Part of the Humanities Cultural Programme, one of the founding stones for the future Stephen A. Schwarzman Centre for the Humanities.
Named after the original title of Richard Rathbone's book on Nana Ofori Atta I, the King of Akyem Abuakwa in Ghana, this talk will be the first that celebrates the paperback edition of Nana Oforiatta Ayim's celebrated novel The God Child. Both books have the kingdom as their centre, with Nana Oforiatta Ayim's book drawing on that of Richard Rathbone, as well as on her family's memories, for her fictional narrative.
In this live event the two discuss the interplay of academia and fiction and how narratives are shaped and reshaped according to the telling. They also talk about the nuances of privilege, leadership, and of royalty within a West African kingdom and how this has evolved through time.
Nana Oforiatta Ayim
Nana Oforiatta Ayim is a Writer, Filmmaker, and Art Historian who lives and works in Accra, Ghana. She is Special Advisor to the Ghanaian government on Museums and Cultural Heritage, leading the country's museums restructuring programme. She is also Founder of the ANO Institute of Arts and Knowledge, through which she has pioneered a Pan-African Cultural Encyclopaedia, a Mobile Museums Project, and curated Ghana’s first pavilion at the Venice Biennale. She published her first novel The God Child with Bloomsbury in 2019, and with Penguin in German in 2021. She has made award winning films for museums such as Tate Modern, LACMA and The New Museum, and lectures a course on History and Theory at the Architectural Association in London. She is the recipient of various awards and honours, having been named one of the Apollo ’40 under 40’; one of 50 African Trailblazers by The Africa Report; a Quartz Africa Innovator in 2017; one of 12 African women making history in 2016 and one of 100 women of 2020 by Okayafrica. She received the 2015 the Art & Technology Award from LACMA; the 2016 AIR Award, which “seeks to honour and celebrate extraordinary African artists who are committed to producing provocative, innovative and socially-engaging work”; a 2018 Soros Arts Fellowship, was a 2018 Global South Visiting Fellow at Oxford University, is a Principal Investigator on the Action for Restitution to Africa programme, and was appointed to the Advisory Council of Oxford University’s Cultural Programme in 2020.
Richard Rathbone
Richard Rathbone was born in war-time London. His father and mother worked for the BBC but during the war his father was an RAF pilot and he was killed soon after my birth. His childhood was largely spent in and around London. In 1964 Richard began his research career at the School of Oriental and African Studies where he worked under the pioneer historian of Africa, Roland Oliver. He was appointed o teach in the history department at SOAS in 1969, where he worked until early retirement in 2003. During that time Richard served as Chairman of the University of London's Centre for African Studies and as SOAS' Dean of Postgraduate Studies and was promoted to a chair in modern African history in 1994. Life was episodically interrupted by a series of research trips to Ghana and a variety of fellowships to universities in Cape Town, Johannesburg, Harvard and Princeton as well as for shorter periods to Bordeaux, Lesotho and Toronto.
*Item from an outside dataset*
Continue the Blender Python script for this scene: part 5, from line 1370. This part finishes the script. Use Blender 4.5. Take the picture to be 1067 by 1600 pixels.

Richard's current appointments include Emeritus professor and professorial research associate at SOAS and honorary professor in history at Aberystwyth University. He has also served on the Council of the Royal Historical Society, most recently as one of its vice-presidents. In 2017 he was elected a Fellow of the Learned Society of Wales.
Chaired by Dr. Laura Van Broekhoven
Dr. Laura Van Broekhovenis the Director of the Pitt Rivers Museum and Professorial Fellow at Linacre College, University of Oxford. Previously she led the curatorial department of the Dutch National Museum of World Cultures, was Senior Curator for Middle- and South America and was departmental lecturer in archaeology, museum studies and indigenous heritage at Leiden University. Laura strives to develop a more equitable decolonised praxis in museums including issues around shared and negotiated authority; restitution, reconciliation and redress and the queering of exclusionary binaries and boundaries with relation to social justice and inclusion. Her regional academic research has focused on collaborative collection research with Amazonian Indigenous Peoples and Maasai communities from Kenya and Tanzania; Yokot’an Maya oral history, Mixtec Indigenous market systems and merchant biographies, and Nicaraguan Indigenous resistance in colonial times. She serves on numerous advisory boards, is a member of the Women Leaders in Museums Network (WLMN) and the European Ethnographic Museum Directors Group and is co-chair of the Oxford and Colonialism Network.